Well, actually it turns out you need endpoints for a lot of that stuff (slash commands, subscriptions, etc), so we’ll do that later. For now, we’ve made an app that is :

  1. a bot.
  2. able to post incoming webhooks.

Step 3 : Generate OAuth tokens

Tokens are necessary to talk to the Slack API (and, I guess to get messages from it). It seems that at this point tokens are limited to users and channels, so you’ll perhaps get a different token for access to any of these. Once the tokens have been generated, store those bad boys in a safe place, because you’ll need them. Protip: if slack finds them anywhere on the web, they’ll disable the bot. So, you know… don’t do that.

Step 4 : Generate the bot

Right, we have a way to talk to Slack. Now, it’s time to get started with the actual thing that will talk to slack - the bot.

According to the Slack Hubot SDK docs, these are the steps :

  • install requirements (Node, Hubot, Yeoman)
  • init the bot
  • set up the custom bot
  • start the bot

We already did step 3 above and I already had some of the prerequisites installed from previous abortive attempts.
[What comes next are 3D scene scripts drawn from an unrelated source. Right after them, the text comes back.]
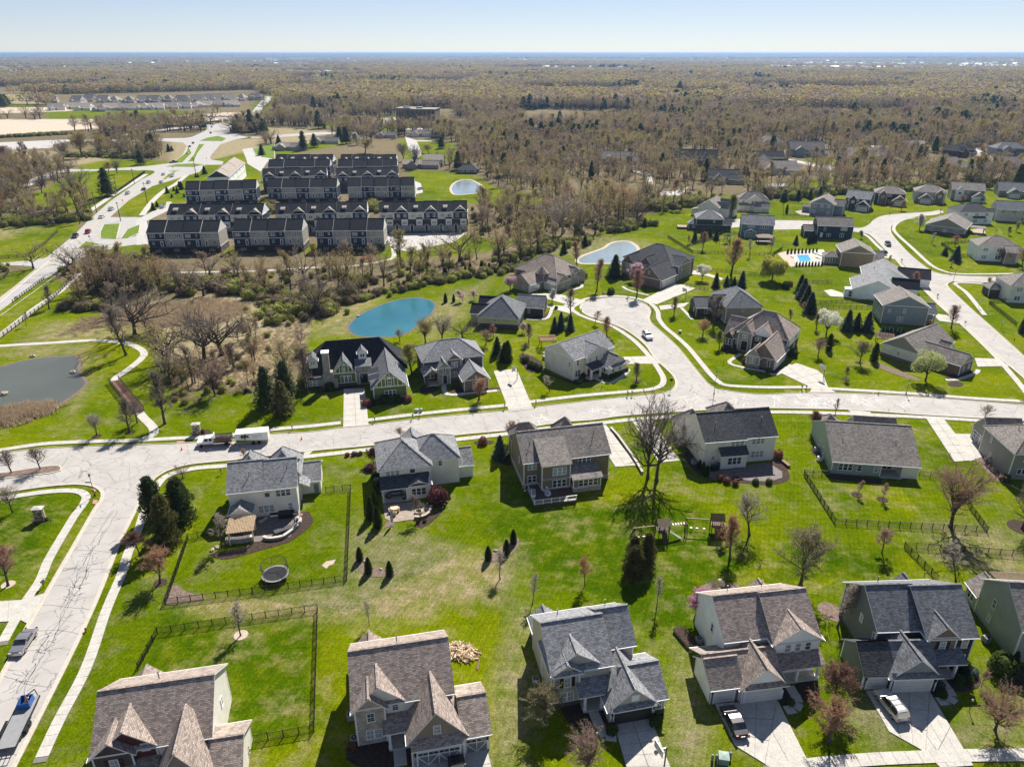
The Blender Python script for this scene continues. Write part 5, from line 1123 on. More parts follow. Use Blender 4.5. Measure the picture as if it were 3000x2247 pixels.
def unit_front(label,x,y,rot,wd,wall,gab,group,lower=True):
 h=House(label,x,y,rot,cat='town house',roof='r_black',wall=wall,group=group,name='town_house')
 h.blk(.02,wd-.02,0,11,8.8,'rx',12.4+(.2 if gab else 0),ov=.4,ovg=0,corners=False,base='brickdk',bh=5.5,gable='offwhite')
 for w_ in(.12,wd-.12):q=MB();q.box(w_-.1,w_+.1,-.05,.05,5.6,8.65);h.part('corner_trim',q,'white')
 q=MB();q.box(.05,wd-.05,-.45,-.05,8.45,8.7);h.part('eave_trim',q,'white')
 if gab:
  h.blk(.5,wd-.3,.25,6,8.8,'ry',11.0,wall='navy',gable='navy',ov=.45,ovg=.35,roof='r_tan',corners=False,z0=8.5).truss(wd*.3,wd*.74,.2,9.9,10.9,t=.2)
  h.win('f',wd*.3,6.4,.75,1.4,2,0).win('f',wd*.75,6.4,.75,1.4,2,0)
 else:
  h.blk(wd*.36,wd*.62,1.7,5,10.6,'shed',11.4,wall='white',roof='r_tan',ov=.3,ovg=.15,z0=9,corners=False).win('f',wd*.49,9.75,.6,.8,2,1,'fix')
  h.win('f',wd*.28,6.4,.8,1.3,2,0).win('f',wd*.75,6.4,.8,1.3,2,0)
 if lower:
  h.blk(wd*.5,wd*.92,-.9,0,5.6,'shed',6.1,wall='white',roof='r_black',ov=.2,ovg=.1,z0=2.8,corners=False).win('f',wd*.71,3.5,.6,1.2,3,-1)
  h.door('f',wd*.18,.5,1.0,2.2,0,'black');h.blk(wd*.06,wd*.32,-1.5,0,3.1,'ry',3.9,walls=False,ov=.1).col(wd*.08,-1.4,.3,2.8,.22).col(wd*.3,-1.4,.3,2.8,.22)
  h.gdoor('f',wd*.68,4.2,2.2,0,'bluegrey',True,wins=False)
 return h
def terrace(kind,A,B,n,zz,names,where,group,start=0,lower=True):
 rot=math.atan2(B[1]-A[1],B[0]-A[0]);wd=math.dist(A,B)/n
 pos=['leftmost','second','third','fourth','fifth','sixth']
 for i in range(n):
  t=i/n;x,y=lerp(A,B,t);x+=-math.sin(rot)*.4;y+=math.cos(rot)*.4
  wall=TM[(i+start)%2]
  nm={0:'leftmost',n-1:'rightmost'}.get(i,pos[i]+' from left')
  colr='navy' if wall=='navy' else 'pale grey'
  if kind=='b':unit_back('%s town house, %s in %s'%(colr,nm,where),x,y,math.degrees(rot),wd,wall,i%2==0,group)
  else:unit_front('%s gabled town house, %s in %s'%(colr,nm,where)if(i+start)%2==0 else '%s town house with box dormer, %s in %s'%(colr,nm,where),x,y,math.degrees(rot),wd,'navy' if(i+start)%2==0 else 'cream',(i+start)%2==0,group,lower)
def TE(c,a,b,z):return W(c,*a,z),W(c,*b,z)
terrace('b',*TE('b',(120,1166),(1050,1155),8.6),4,8.6,None,'the nearest left terrace','town houses of the nearest left terrace')
terrace('b',*TE('b',(1235,1145),(2140,1135),8.6),4,8.6,None,'the nearest middle terrace','town houses of the nearest middle terrace')
terrace('b',*TE('c',(195,1138),(1075,1130),8.6),4,8.6,None,'the nearest right terrace','town houses of the nearest right terrace')
terrace('f',*TE('b',(382,930),(1625,925),8.8),6,8.8,None,'the second-line left terrace','town houses of the second-line left terrace',1)
terrace('f',*TE('b',(1790,920),((865-2212)*1+2212+2123,895),8.8)if False else(W('b',1790,920,8.8),W('c',865,890,8.8)),6,8.8,None,'the second-line middle terrace','town houses of the second-line middle terrace',1)
terrace('f',W('c',1015,900,8.8),W('c',2165,885,8.8),6,8.8,None,'the second-line right terrace','town houses of the second-line right terrace',1)
terrace('b',W('b',622,615,8.6),W('b',1550,590,8.6),5,8.6,None,'the third-line left terrace','town houses of the third-line left terrace')
terrace('b',W('b',1692,580,8.6),W('c',470,570,8.6),5,8.6,None,'the third-line middle terrace','town houses of the third-line middle terrace')
terrace('b',W('c',610,568,8.6),W('c',1480,555,8.6),5,8.6,None,'the third-line right terrace','town houses of the third-line right terrace',1)
terrace('f',W('b',1628,440,8.8),W('c',345,415,8.8),5,8.8,None,'the fourth-line left terrace','town houses of the fourth-line left terrace',0,False)
terrace('f',W('c',465,435,8.8),W('c',1268,410,8.8),5,8.8,None,'the fourth-line right terrace','town houses of the fourth-line right terrace',0,False)
terrace('b',W('b',1700,310,8.6),W('c',380,300,8.6),4,8.6,None,'the fifth-line left terrace','town houses of the fifth-line left terrace',1)
terrace('b',W('c',480,305,8.6),W('c',1255,295,8.6),4,8.6,None,'the fifth-line right terrace','town houses of the fifth-line right terrace',1)
terrace('f',W('b',1790,238,8.8),W('c',415,238,8.8),5,8.8,None,'the farthest left terrace','town houses of the farthest left terrace',0,False)
terrace('f',W('c',510,238,8.8),W('c',1235,238,8.8),5,8.8,None,'the farthest right terrace','town houses of the farthest right terrace',0,False)
a=W('b',1190,440,8.8);b=W('b',1400,250,8.8)
rot=math.atan2(b[1]-a[1],b[0]-a[0]);wd=math.dist(a,b)/5
for i in range(5):
 x,y=lerp(a,b,i/5)
 h=House('pale-roofed end-on town house, %s from the near end of the slanting terrace'%('first','second','third','fourth','fifth')[i],x,y,math.degrees(rot),cat='town house',roof='r_tan',wall='offwhite',group='town houses of the slanting terrace',name='town_house')
 h.blk(.02,wd-.02,0,12,8.8,'rx',12.3+.25*(i%2),ovg=0,corners=False,gable='charcoal').win('f',wd*.3,6.3,.8,1.4,2,0).win('f',wd*.7,3.3,.8,1.4,2,0).win('f',wd*.3,3.3,.8,1.4,1,0)
# ------------------------------------------------------------- office block by the highway
x,y=W('12',1225,655)
ofc=House('dark brown three-storey office block with flat pale roof beyond the highway',x,y,-8,cat='office building',wall='brickdk',name='office_building')
def offb(x0,x1,y0,y1,h_):
 m=MB();m.box(x0,x1,y0,y1,0,h_);ofc.part('wall',m,'brick');m=MB();m.box(x0-.4,x1+.4,y0-.4,y1+.4,h_,h_+.7);ofc.part('roof',m,'r_tan')
 n=6
 for i in range(n):
  u=x0+(i+.5)*(x1-x0)/n;m=MB();m.box(u-.9,u+.9,y0-.12,y0+.02,1,h_-1.4);o=m.build('window',M['glass'],ofc.e)
offb(0,20,0,24,14);offb(20,50,-7,19,13.6)
for a_ in((8,15,6,12,14.7,16.2),(25,32,2,9,14.3,16)):m=MB();m.box(*a_);ofc.part('roof_plant',m,'midgrey')
# ------------------------------------------------------------- houses in the woods and beyond the highway
def far_house(label,c,X,Y,rot,wd,dp,e,r,roof,wall,group=None,wing=True,z=0):
 x,y=W(c,X,Y);h=House(label,x,y,rot,roof=roof,wall=wall,group=group)
 h.blk(-wd/2,wd/2,0,dp,e,random.choice(('hip','rx'))if wing!='g' else 'ry',r,corners=False)
 if wing:h.blk(-wd*.35,-wd*.05,-3,dp*.6,e*.9,'ry',e*.9+2.6,corners=False,roof=roof);h.blk(wd*.1,wd*.6,-2,dp*.5,3,'rx',5.4,corners=False)
 for u in(-.38,-.2,.02,.2,.38):h.win('f',u*wd,1,1.2,1.6,2,0,'fix');
 if e>5:
  for u in(-.3,.05,.35):h.win('f',u*wd,e-2,1.1,1.4,2,0,'fix')
 return h
far_house('dark blue-grey gabled house among bare trees, front facing us, with white trim','14',355,960,-8,26,14,6,11,'r_taupe','bluegrey')
far_house('pale house with small white cupola turret in the woods','14',50,890,-8,20,14,6,10,'r_taupe','beige')
far_house('black-roofed house behind the white cupola house lane','14',30,1030,-5,22,12,5.5,9,'r_black','beige')
far_house('charcoal hip-roofed mansion in the woods above the grass clearing','13',1600,1045,-10,34,18,5,11,'r_black','brickdk')
far_house('grey striped-roof house hidden by bare trees left of the charcoal mansion','13',940,1020,-10,26,14,4,8,'r_slate','taupe')
far_house('low tan-roofed house behind leafless trees, above the white blossoming pair','14',840,985,-8,30,18,3.5,8,'r_taupe','tan')
far_house('beige-roofed house beside a red-leaved tree in the woods','14',1300,930,10,18,14,5,9,'r_tan','beige')
far_house('steep black-roofed house with pale ridge lines in the right woods','14',1740,880,30,26,14,5,10,'r_black','taupe')
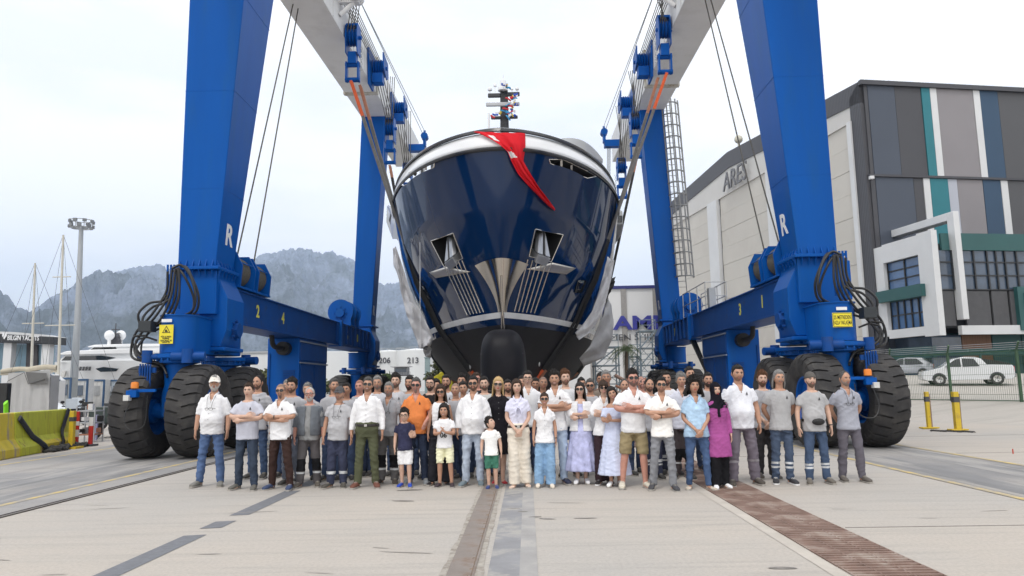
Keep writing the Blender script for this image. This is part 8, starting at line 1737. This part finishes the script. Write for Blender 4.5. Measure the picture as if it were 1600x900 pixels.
P(1159, 570, 759, label='tall stout man in white polo and purple grey work trousers', top=('polo', (222, 224, 232)), bot=('work', (112, 104, 116)), zones=[(.33, .36, 1)], zmats=(cloth((150, 146, 152)),), shoes=('boot', (78, 72, 66)), hair=('short', 'black'), beard=('stubble', 'black'), skin='tan', belly=.07, stance=.17, extras=('badge',), wide=1.06)
P(1194, 580, 749, label='man with auburn beard in grey behind the long grey haired man', pose='clasp', top=(tee, GREY), bot=('work', (60, 58, 60)), shoes=('boot', (84, 78, 72)), hair=('thick', 'auburn'), beard=('fullbeard', 'auburn'), skin='light')
P(1219, 578, 757, label='man with long grey hair and moustache, hands behind his back', pose='back', top=(tee, (170, 170, 172)), bot=('jeans', (58, 76, 106)), zones=Z_navy[0], zmats=Z_navy[1], shoes=('sneaker', (50, 50, 54), (220, 220, 220)), hair=('mane', 'grey'), beard=('moustache', 'grey'), skin='tan', extras=('badge',))
P(1274, 579, 757, label='man in backward grey cap with black belt bag', top=(tee, (172, 172, 174)), bot=('jeans', (54, 76, 112)), zones=[(.235, .265, 1), (.285, .315, 1)], zmats=(M_refl,), shoes=('boot', (104, 98, 90)), hair=('buzz', 'black'), beard=('beard', 'black'), skin='light', belly=.05, stance=.14, extras=(('cap', 'cap_back', (96, 92, 88)), 'fannypack', 'badge', 'watch'), capz=.02)
P(1327, 579, 754, label='man in grey polo, hands behind his back, rightmost of the group', pose='back', top=('polo', (160, 163, 176)), bot=('trousers', (100, 96, 106)), shoes=('boot', (92, 86, 80)), hair=('receding', 'dgrey'), beard=('beard', 'grey'), skin='tan', stance=.13, extras=(('lanyard', 'glasses'),), hyaw=12)
for (px, yt, Y, lab, pz, yw) in ((158.5, 606, 62, 'distant person in black shirt, left of the pair by the containers', 'down', 160), (167.5, 605.5, 64, 'distant person in black shirt, right of the pair by the containers', 'down', 190), (116, 605, 58, 'distant person in black bending near the scooters', 'cheer', 60)):
    g = W(px, yt, Y); person((g[0], Y, 0), max(1.6, min(1.85, g[2])), lab, pose=pz, top=(tee, (26, 26, 28)), bot=('shorts', (30, 30, 34)), yaw=yw, low=True, group='distant people in black', hair=('short', 'black'))
bpy.data.scenes.remove(TMP)
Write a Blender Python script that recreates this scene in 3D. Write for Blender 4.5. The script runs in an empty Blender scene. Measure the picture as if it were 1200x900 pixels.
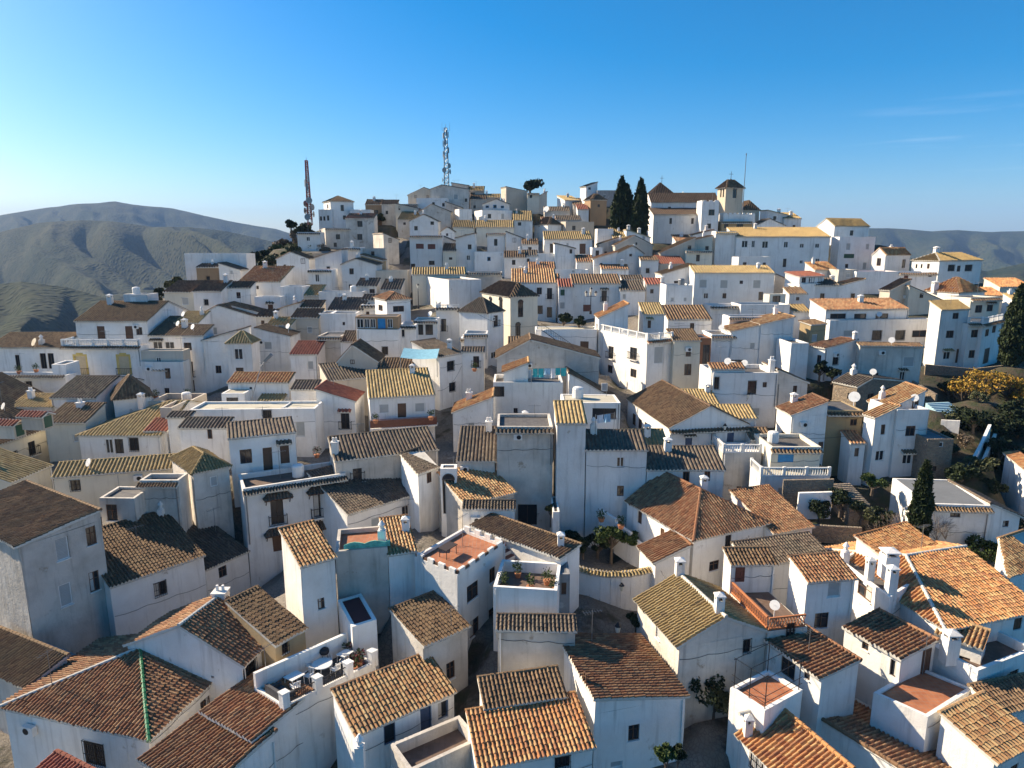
HAZE_D=0.00007; SKY_S=0.079; SUN_S=5.0; EXPO=1.14
import bpy, math, random
import numpy as np
from mathutils import Vector, noise
random.seed(7)
rng = np.random.default_rng(11)
SC = bpy.context.scene
COL = SC.collection
R_ = math.radians
# ---------------------------------------------------------------- camera
W0, H0, FPX = 1200.0, 900.0, 800.0
PITCH = math.atan(165.0 / 800.0)
CP, SP = math.cos(PITCH), math.sin(PITCH)
EYE = np.array([0.0, 0.0, 60.0])
FWD = np.array([0.0, CP, -SP]); UPV = np.array([0.0, SP, CP]); RGT = np.array([1.0, 0.0, 0.0])
cd = bpy.data.cameras.new('camera'); cam = bpy.data.objects.new('camera', cd); COL.objects.link(cam)
cam.location = EYE; cam.rotation_euler = (math.pi / 2 - PITCH, 0, 0)
cd.sensor_width = 36.0; cd.lens = 36.0 * FPX / W0; cd.clip_start = 0.5; cd.clip_end = 30000
SC.camera = cam

def ray(u, v):
    return RGT * ((u - 600) / FPX) + UPV * ((450 - v) / FPX) + FWD
def proj(p):
    q = np.asarray(p) - EYE
    t = q @ FWD
    return 600 + FPX * (q @ RGT) / t, 450 - FPX * (q @ UPV) / t, t
TV = [205, 240, 270, 300, 365, 420, 490, 570, 650, 740, 825, 900, 960]
TT = [225, 195, 174, 152, 115, 94, 78, 66, 57, 48, 42, 37.5, 34]
def tdep(v):
    return float(np.interp(v, TV, TT))
def at(u, v, t):
    return EYE + ray(u, v) * t
def on_z(u, v, z):
    d = ray(u, v); return EYE + d * ((z - EYE[2]) / d[2])
def hgt(q, v):
    """height above point q that projects to image row v"""
    c = np.asarray(q) - EYE; t = c @ FWD; y = c @ UPV; k = (450 - v) / FPX
    return (k * t - y) / (CP + k * SP)

# ---------------------------------------------------------------- meshes
class MB:
    def __init__(s): s.v = []; s.f = []; s.m = []
    def add(s, vs, fs, m=0):
        o = len(s.v); s.v += [tuple(map(float, p)) for p in vs]
        for f in fs: s.f.append(tuple(i + o for i in f)); s.m.append(m)
    def quad(s, a, b, c, d, m=0): s.add([a, b, c, d], [(0, 1, 2, 3)], m)
    def poly(s, ps, m=0): s.add(ps, [tuple(range(len(ps)))], m)
    def obox(s, c, ax, ay, az, m=0):
        """oriented box: centre and three half-axis vectors"""
        c, ax, ay, az = map(np.asarray, (c, ax, ay, az))
        vs = [c + sx * ax + sy * ay + sz * az for sz in (-1, 1) for sy in (-1, 1) for sx in (-1, 1)]
        s.add(vs, [(0, 2, 3, 1), (4, 5, 7, 6), (0, 1, 5, 4), (2, 6, 7, 3), (0, 4, 6, 2), (1, 3, 7, 5)], m)
    def box(s, x0, y0, z0, x1, y1, z1, m=0):
        s.obox(((x0 + x1) / 2, (y0 + y1) / 2, (z0 + z1) / 2), ((x1 - x0) / 2, 0, 0), (0, (y1 - y0) / 2, 0), (0, 0, (z1 - z0) / 2), m)
    def tube(s, p, q, r0, r1=None, n=6, m=0, cap=True):
        p = np.asarray(p, float); q = np.asarray(q, float); r1 = r0 if r1 is None else r1
        d = q - p; L = np.linalg.norm(d)
        if L < 1e-6: return
        d = d / L; a = np.cross(d, (0, 0, 1.0)) if abs(d[2]) < .9 else np.cross(d, (1.0, 0, 0)); a /= np.linalg.norm(a); b = np.cross(d, a)
        ring = [(math.cos(2 * math.pi * i / n), math.sin(2 * math.pi * i / n)) for i in range(n)]
        vs = [p + (a * x + b * y) * r0 for x, y in ring] + [q + (a * x + b * y) * r1 for x, y in ring]
        fs = [(i, (i + 1) % n, n + (i + 1) % n, n + i) for i in range(n)]
        if cap: fs += [tuple(range(n))[::-1], tuple(range(n, 2 * n))]
        s.add(vs, fs, m)
    def lathe(s, c, prof, n=8, m=0):
        c = np.asarray(c, float); vs = []; fs = []
        for r, z in prof:
            vs += [c + np.array([r * math.cos(2 * math.pi * i / n), r * math.sin(2 * math.pi * i / n), z]) for i in range(n)]
        for k in range(len(prof) - 1):
            fs += [(k * n + i, k * n + (i + 1) % n, (k + 1) * n + (i + 1) % n, (k + 1) * n + i) for i in range(n)]
        fs += [tuple(range(n))[::-1], tuple(range((len(prof) - 1) * n, len(prof) * n))]
        s.add(vs, fs, m)
    def obj(s, name, mats, parent=None, loc=None, smooth=False):
        if not s.f: return None
        me = bpy.data.meshes.new(name)
        if name == 'wall': s.v = [tuple(np.asarray(p) + .07 * np.array(noise.noise_vector(Vector(p) * .3))) for p in s.v]
        off = np.zeros(3) if loc is None else np.asarray(loc)
        me.from_pydata([tuple(np.asarray(p) - off) for p in s.v], [], s.f)
        return link(name, me, mats, parent, loc, s.m, smooth)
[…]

So, let’s see about creating the bot:

And now to start it :

HUBOT_SLACK_TOKEN=xoxb-hahaha ./bin/hubot --adapter slack
npm WARN hubot-help@0.2.2 requires a peer of coffee-script@^1.12.6 but none was installed.
[Thu Sep 28 2017 11:20:36 GMT+0200 (CEST)] INFO Logged in as the_boss of bots-bots-bots
[Thu Sep 28 2017 11:20:38 GMT+0200 (CEST)] INFO Slack client now connected
[Thu Sep 28 2017 11:20:38 GMT+0200 (CEST)] WARNING Loading scripts from hubot-scripts.json is deprecated and will be removed in 3.0 (https://github.com/github/hubot-scripts/issues/1113) in favor of packages for each script.

Your hubot-scripts.json is empty, so you just need to remove it.
[Thu Sep 28 2017 11:20:39 GMT+0200 (CEST)] ERROR hubot-heroku-keepalive included, but missing HUBOT_HEROKU_KEEPALIVE_URL. `heroku config:set HUBOT_HEROKU_KEEPALIVE_URL=$(heroku apps:info -s | grep web.url | cut -d= -f2)`
[Thu Sep 28 2017 11:20:40 GMT+0200 (CEST)] INFO hubot-redis-brain: Using default redis on localhost:6379
[Thu Sep 28 2017 11:20:40 GMT+0200 (CEST)] INFO hubot-redis-brain: Data for hubot brain retrieved from Redis

Time out

Ok… time out. We have created a slack app and a hubot. All of it is in dev on my own laptop. Next up : hacking the bot locally with ngrok and then delivery of the app to a dedicated machine.

Talk about a dream, try to make it real.